__Objective__
Line by line, reproduce exactly the beginning of the listing below, ending with the line that contains "algae(700, 860, 4.25, 4.4, (.03, .04, .01), seed=4)" and adding nothing.

········

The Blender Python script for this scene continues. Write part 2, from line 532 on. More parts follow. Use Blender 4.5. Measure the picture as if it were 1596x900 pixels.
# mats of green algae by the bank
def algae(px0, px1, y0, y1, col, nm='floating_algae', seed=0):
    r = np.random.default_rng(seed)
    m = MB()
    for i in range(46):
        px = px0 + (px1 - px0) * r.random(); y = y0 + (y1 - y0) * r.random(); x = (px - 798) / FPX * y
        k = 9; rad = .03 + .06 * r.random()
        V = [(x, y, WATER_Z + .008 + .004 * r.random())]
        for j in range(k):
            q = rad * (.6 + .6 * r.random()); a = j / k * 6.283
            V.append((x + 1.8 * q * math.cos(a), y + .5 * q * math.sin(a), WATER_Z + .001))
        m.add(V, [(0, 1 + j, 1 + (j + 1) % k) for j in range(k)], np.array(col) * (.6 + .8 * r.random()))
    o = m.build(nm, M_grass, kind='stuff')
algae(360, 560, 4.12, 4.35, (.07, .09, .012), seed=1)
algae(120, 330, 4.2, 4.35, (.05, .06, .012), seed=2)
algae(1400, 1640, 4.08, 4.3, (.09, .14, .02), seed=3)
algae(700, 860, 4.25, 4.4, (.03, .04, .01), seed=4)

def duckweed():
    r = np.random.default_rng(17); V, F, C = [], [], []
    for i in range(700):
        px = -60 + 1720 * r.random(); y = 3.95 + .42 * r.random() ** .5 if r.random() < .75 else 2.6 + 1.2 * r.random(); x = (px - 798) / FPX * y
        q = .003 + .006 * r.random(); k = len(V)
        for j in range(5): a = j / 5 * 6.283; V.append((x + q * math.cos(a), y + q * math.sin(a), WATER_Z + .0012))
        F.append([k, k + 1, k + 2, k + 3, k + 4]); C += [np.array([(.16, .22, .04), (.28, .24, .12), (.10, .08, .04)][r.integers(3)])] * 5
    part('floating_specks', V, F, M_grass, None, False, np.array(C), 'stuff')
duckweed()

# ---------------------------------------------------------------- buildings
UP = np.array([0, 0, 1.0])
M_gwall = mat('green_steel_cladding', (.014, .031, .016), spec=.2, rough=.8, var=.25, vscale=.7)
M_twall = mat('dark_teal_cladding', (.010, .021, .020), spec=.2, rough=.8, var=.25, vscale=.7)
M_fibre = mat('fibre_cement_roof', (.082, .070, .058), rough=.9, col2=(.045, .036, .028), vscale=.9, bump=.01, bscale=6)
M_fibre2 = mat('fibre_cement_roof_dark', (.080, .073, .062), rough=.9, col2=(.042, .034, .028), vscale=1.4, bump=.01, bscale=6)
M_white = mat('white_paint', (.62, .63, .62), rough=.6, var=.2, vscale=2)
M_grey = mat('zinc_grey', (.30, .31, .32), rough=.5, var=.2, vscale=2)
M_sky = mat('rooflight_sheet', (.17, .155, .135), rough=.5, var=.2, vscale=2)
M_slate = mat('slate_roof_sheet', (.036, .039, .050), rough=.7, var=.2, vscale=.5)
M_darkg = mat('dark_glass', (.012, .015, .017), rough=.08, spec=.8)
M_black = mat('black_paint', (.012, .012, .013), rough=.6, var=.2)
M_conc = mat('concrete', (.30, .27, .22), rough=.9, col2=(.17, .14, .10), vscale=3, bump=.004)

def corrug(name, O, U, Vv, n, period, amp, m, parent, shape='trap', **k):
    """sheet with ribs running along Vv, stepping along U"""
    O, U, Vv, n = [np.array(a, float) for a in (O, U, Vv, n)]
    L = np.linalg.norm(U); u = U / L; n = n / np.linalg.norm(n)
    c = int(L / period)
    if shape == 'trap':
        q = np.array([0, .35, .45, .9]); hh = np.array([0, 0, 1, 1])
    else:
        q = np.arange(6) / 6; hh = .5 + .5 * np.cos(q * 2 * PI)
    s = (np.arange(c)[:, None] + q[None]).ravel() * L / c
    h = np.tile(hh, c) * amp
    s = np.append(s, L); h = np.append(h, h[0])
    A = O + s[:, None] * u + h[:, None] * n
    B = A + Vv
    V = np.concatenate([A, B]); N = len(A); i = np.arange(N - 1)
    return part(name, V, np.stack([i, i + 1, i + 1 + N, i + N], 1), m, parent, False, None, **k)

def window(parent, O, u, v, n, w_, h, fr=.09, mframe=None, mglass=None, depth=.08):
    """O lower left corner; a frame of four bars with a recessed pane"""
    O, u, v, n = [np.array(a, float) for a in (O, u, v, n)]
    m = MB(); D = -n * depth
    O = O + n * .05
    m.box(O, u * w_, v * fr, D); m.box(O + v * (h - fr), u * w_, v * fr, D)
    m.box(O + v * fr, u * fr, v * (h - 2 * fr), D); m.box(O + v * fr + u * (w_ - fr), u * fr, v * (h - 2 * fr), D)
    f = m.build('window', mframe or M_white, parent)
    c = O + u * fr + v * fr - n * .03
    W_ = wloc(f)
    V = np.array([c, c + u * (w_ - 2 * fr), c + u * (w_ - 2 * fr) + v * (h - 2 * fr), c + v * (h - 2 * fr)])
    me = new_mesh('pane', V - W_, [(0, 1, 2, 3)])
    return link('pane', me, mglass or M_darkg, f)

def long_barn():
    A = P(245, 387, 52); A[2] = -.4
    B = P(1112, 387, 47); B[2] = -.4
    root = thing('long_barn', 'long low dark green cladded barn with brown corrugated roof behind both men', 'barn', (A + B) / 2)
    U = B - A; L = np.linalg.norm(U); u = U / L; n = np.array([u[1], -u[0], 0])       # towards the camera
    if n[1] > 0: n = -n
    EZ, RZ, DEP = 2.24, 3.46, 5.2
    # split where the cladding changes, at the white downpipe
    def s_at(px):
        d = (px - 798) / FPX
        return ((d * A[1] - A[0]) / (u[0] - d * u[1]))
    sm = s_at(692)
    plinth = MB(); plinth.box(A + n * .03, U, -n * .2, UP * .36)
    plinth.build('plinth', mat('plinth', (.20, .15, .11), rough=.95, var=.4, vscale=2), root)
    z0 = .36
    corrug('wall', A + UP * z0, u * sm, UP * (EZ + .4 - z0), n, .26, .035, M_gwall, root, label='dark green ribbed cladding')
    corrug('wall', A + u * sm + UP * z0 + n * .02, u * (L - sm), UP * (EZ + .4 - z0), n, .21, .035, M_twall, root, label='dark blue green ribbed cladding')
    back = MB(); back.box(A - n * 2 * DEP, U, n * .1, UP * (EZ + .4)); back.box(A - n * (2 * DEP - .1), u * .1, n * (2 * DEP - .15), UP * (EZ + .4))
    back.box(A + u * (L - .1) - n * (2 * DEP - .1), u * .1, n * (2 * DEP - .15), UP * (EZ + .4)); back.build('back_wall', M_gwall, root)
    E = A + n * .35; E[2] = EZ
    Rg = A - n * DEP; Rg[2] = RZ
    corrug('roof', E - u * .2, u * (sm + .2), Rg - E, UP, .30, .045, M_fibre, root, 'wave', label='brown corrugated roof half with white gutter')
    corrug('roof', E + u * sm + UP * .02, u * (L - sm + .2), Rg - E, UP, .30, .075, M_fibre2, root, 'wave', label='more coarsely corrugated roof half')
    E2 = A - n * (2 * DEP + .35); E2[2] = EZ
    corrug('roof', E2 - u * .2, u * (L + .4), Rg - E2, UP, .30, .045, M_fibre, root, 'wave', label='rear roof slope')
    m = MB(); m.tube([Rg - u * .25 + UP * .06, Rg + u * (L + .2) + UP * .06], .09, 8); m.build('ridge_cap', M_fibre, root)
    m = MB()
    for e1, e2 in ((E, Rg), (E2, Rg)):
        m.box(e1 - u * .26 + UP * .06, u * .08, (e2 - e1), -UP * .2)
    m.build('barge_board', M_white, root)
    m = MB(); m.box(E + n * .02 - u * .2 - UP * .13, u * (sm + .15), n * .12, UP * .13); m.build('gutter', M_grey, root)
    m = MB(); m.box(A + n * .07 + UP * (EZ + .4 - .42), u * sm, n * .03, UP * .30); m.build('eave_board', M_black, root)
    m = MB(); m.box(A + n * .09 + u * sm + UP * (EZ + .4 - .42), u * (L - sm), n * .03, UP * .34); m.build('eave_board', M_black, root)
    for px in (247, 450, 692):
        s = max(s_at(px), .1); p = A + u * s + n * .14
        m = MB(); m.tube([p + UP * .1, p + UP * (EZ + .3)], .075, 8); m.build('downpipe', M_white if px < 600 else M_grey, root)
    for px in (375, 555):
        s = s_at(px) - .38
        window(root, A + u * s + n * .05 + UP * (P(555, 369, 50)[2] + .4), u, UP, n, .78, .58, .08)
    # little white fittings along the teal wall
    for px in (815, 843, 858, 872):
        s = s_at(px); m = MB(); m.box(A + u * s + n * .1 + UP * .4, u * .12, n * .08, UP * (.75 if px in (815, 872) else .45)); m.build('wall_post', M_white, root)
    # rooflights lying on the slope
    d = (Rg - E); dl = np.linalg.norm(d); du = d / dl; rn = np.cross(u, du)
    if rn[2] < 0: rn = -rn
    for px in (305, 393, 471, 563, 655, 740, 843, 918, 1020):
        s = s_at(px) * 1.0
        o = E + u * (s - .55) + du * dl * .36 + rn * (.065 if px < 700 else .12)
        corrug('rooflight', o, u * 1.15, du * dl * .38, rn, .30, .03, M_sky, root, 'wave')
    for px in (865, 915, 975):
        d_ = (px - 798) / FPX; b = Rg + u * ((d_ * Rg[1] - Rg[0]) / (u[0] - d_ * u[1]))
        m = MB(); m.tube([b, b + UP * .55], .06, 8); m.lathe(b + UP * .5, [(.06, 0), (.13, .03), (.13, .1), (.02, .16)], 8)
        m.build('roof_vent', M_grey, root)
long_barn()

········

__In response__
The Blender Python script for this scene continues. Write part 2, from line 532 on. More parts follow. Use Blender 4.5. Measure the picture as if it were 1596x900 pixels.
# mats of green algae by the bank
def algae(px0, px1, y0, y1, col, nm='floating_algae', seed=0):
    r = np.random.default_rng(seed)
    m = MB()
    for i in range(46):
        px = px0 + (px1 - px0) * r.random(); y = y0 + (y1 - y0) * r.random(); x = (px - 798) / FPX * y
        k = 9; rad = .03 + .06 * r.random()
        V = [(x, y, WATER_Z + .008 + .004 * r.random())]
        for j in range(k):
            q = rad * (.6 + .6 * r.random()); a = j / k * 6.283
            V.append((x + 1.8 * q * math.cos(a), y + .5 * q * math.sin(a), WATER_Z + .001))
        m.add(V, [(0, 1 + j, 1 + (j + 1) % k) for j in range(k)], np.array(col) * (.6 + .8 * r.random()))
    o = m.build(nm, M_grass, kind='stuff')
algae(360, 560, 4.12, 4.35, (.07, .09, .012), seed=1)
algae(120, 330, 4.2, 4.35, (.05, .06, .012), seed=2)
algae(1400, 1640, 4.08, 4.3, (.09, .14, .02), seed=3)
algae(700, 860, 4.25, 4.4, (.03, .04, .01), seed=4)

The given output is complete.